Monday, March 22, 2010

Movie Review: Repo Men

Seriously, this is a weird movie. It would be so easy to dismiss it as garbage, but it just isn't. It isn't a bad movie. It's like a Frankenstein's monster made up of about 7 good movies that somehow don't work together. Here's the best analogy I've got: Brad Pitt's got good features, right? But if you tore off his face and wrapped it around another dude's slightly differently shaped dome, it wouldn't work. Basically, the parts of this movie are all good, spectacular at times really...but they add up to something that's just flippin' weird. Anyway, here's my review.

Dude, Where’s My Segue?
Repo Men is worse than the sum of its parts

In the mood for a Matrix-style, sci-fi action orgy inspired by the Korean cult classic Old Boy? Do you have a hankering for a David Cronenberg–esque marrying of bodily mutilation and simulated sexual intercourse? Are you yearning for a throwback buddy cop movie? A tragic love story? Howsabout some philosophical speculative fiction pontificating on contemporary issues like debt, health care, runaway corporate greed and the violence of everyday life extrapolated to the Nth degree? You can see it all for the cost of one ticket and most of your sanity.

Director Miguel Sapochnik’s Repo Men is a mediocre movie made up of about five great ones. On their own, each 20-minute segment is remarkable and never dull; however, when combined, it’s practically gibberish. It’s as if writers Eric Garcia and Garrett Lerner sat in a room going “you know what else would be cool?” It’s like reverse pointillism, where each of the dots is beautiful but the painting gets uglier the further back you step.

The set-up is simple: Some time in the unspecified future, corporations have perfected artificial organs to the point where they save countless lives. The catch is that they’re stupid expensive, with a robo-heart costing nearly a million bucks. When customers fall behind on payments, Remy (Jude Law) and his war buddy–turned–repo partner Jake (Forest Whitaker) show up, knock ‘em out, cut ‘em open and reclaim the organs.

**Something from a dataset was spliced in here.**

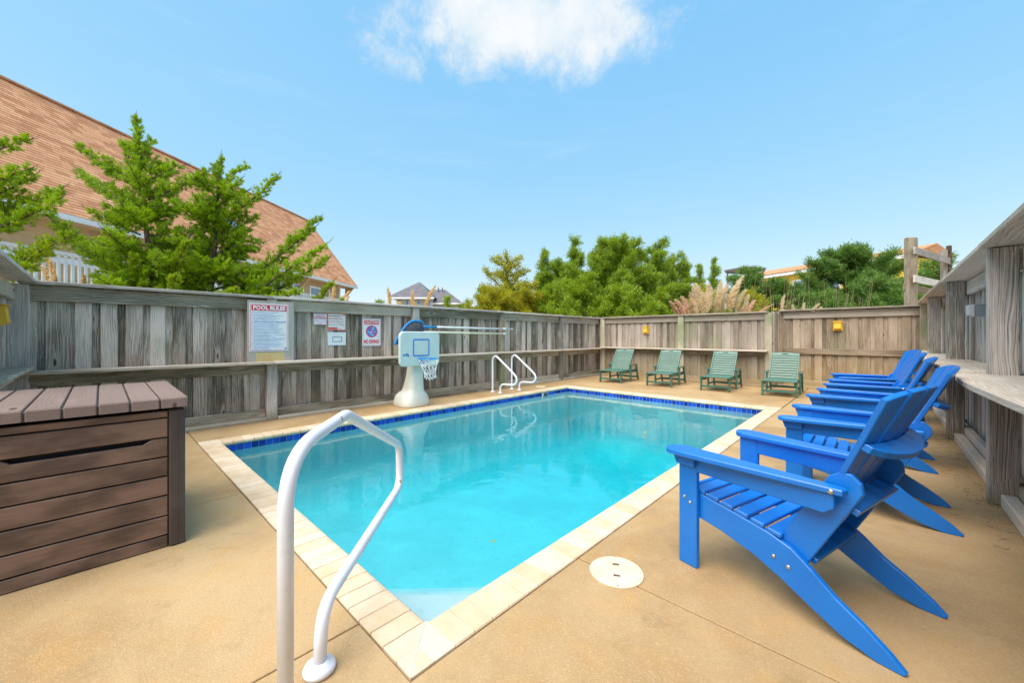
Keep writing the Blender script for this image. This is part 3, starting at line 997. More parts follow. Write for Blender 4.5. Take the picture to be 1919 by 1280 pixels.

The men engage in this grotesque and graphic occupation on the grounds that “a job is a job,” a phrase repeated until the audience is sufficiently bludgeoned with the “all actions have consequences” message. Remy realizes these consequences when an accident forces him to become a recipient of a fake heart and leaves him deeply in debt to his former employers, fronted by his boss Frank (Live Schreiber). Afflicted with a crisis of conscience, Remy hops ship, hooks up with a cracked-out lounge singer (Alice Braga) and attempts to right his wrongs with copious blood letting.

Every time the film seems ready to settle in to a pattern, it gets ADD. Law and Whitaker, who both turn in surprisingly strong performances given the madcap material, must have gotten thematic whiplash. Law in particular goes from family man struggling with the morality of his occupation (think unscrupulous insurance agent…only he actually kills people) to star-crossed tragic lover of a woman who had logged all of two minutes of screen time. The only consistency is visual, as Sapochnik made one hell of a directorial portfolio, proving he can shoot still, quiet moments as effectively as he can lens graphic sex or violence.

Undone by a clunky script, the “twist” ending finally proves too much, and Repo Men gives up the ghost in the machine, figuratively and literally. Had Garcia (a first-time film writer) and Lerner (who has only penned TV shows) been aided by a seasoned cinematic screenwriter, we may have been talking about a burgeoning cult classic. Instead, we’re left scratching our entertained but confused noggins and asking “what the hell was that?”